Zackly. Inverters in the domestic market are mostly because we're set
up for a high voltage AC grid, which is good for power companies but
bad for users (my friendly neighborhood electronic engineers assure me
that end users pay for the conversion waste rather than the
providers).

And so of course all appliances now are built to work with AC, usually
by way of transformers (because they really want low voltage DC).

Solar, which gives you low voltage DC, is coming into a grid setup not
suited to it, and a commercial environment adjusted to that grid. So
you end up with silly crap like Solar Panel(DC) -> Inverter(AC) ->
Transformer(DC) -> appliance. Ridiculous. Lossy, and means installs
are more expensive than they should be.

Subsidies are helpful to bootstrap through this first phase of
irrational systems.

(Actually I think Inverters are commonly installed in Australia so
power can feed back onto the grid, which is a massively subsidised
thing. It might be a good example of subsidies warping the market
(selling too many inverters), but it is having the effect of
increasing solar takeup.)

Eventually you want to see low voltage DC sockets in your house, along
with some higher voltage AC for stuff that wants that (washing
machine, fridge?). AC could be done with an inverter, or just come out
of the grid as now, ignore the panels (so no inverter required). DC
could be panels, with fallback to grid + transformer where necessary
(night time). Obviously this is assuming a world where people begin
making appliances that natively use, say, 12 volt DC, no power pack.

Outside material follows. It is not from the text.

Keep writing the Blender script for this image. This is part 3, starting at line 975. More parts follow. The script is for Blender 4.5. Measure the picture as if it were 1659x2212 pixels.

No need for batteries, because there is still a grid. As far as
storage on the grid goes, you don't really need it. When output from
panels is high, it just means supply from power stations drops - those
guys are all over the ability to ramp down when the grid doesn't need
them. I think some of them can even "go in reverse", store a bit of
power from the grid when the price is really low (demand is low),
although I'm not sure what technology they use. That's something worth
investing in probably, might be on the up.